Noting transparency, U.S. hails Japan's collective self-defense

By Lee Chi-dong

WASHINGTON, May 15 (Yonhap) -- The U.S. government reaffirmed its support Thursday for Japan's efforts to expand the role of its military abroad, especially a controversial push for exercising the right to collective self-defense.

U.S. officials pointed out Japan's interpretation of its Constitution is a matter to be decided by its own people.

As an ally, the U.S. "welcomes and supports" Japan's internal debate over whether Tokyo needs to lift its self-imposed ban on using the right to collective self-defense, according to Marie Harf, the State Department's deputy spokeswoman.

If Japan reinterprets its Constitution to remove the restrictions, it would be able to use military force to defend its allies or countries with a close relationship in case they come under attack.
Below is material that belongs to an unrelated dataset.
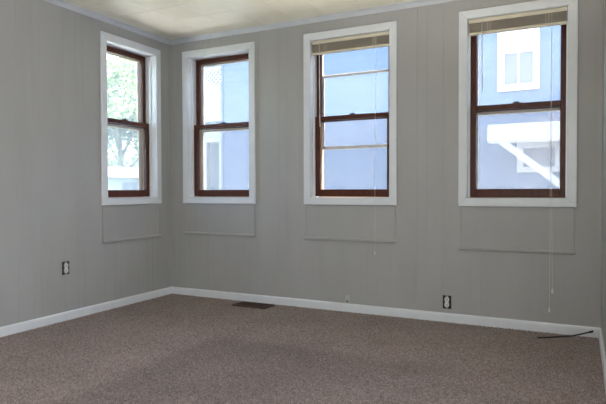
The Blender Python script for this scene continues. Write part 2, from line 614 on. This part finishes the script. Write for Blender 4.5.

To that effect, Japan's Prime Minister Shinzo Abe announced the launch of a full-scale domestic process on the basis of a study by a panel of experts. The committee recommended that Japan be allowed to exercise the right to collective self-defense.

Harf noted Japan has endeavored to create transparency in the process and emphasized it should continue to do so.

"One more point I would note is that they have done outreach to explain their security policies, including by sending officials to foreign capitals, have done this in a transparent manner, and really do appreciate those efforts to be as transparent as possible as they implement what I think I would probably calling their evolving defense policies," she said at a press briefing via conference call.

Japan's neighboring nations such as South Korea and China have voiced concern over the Abe administration's move. They say Japan might be returning to an era of militarism.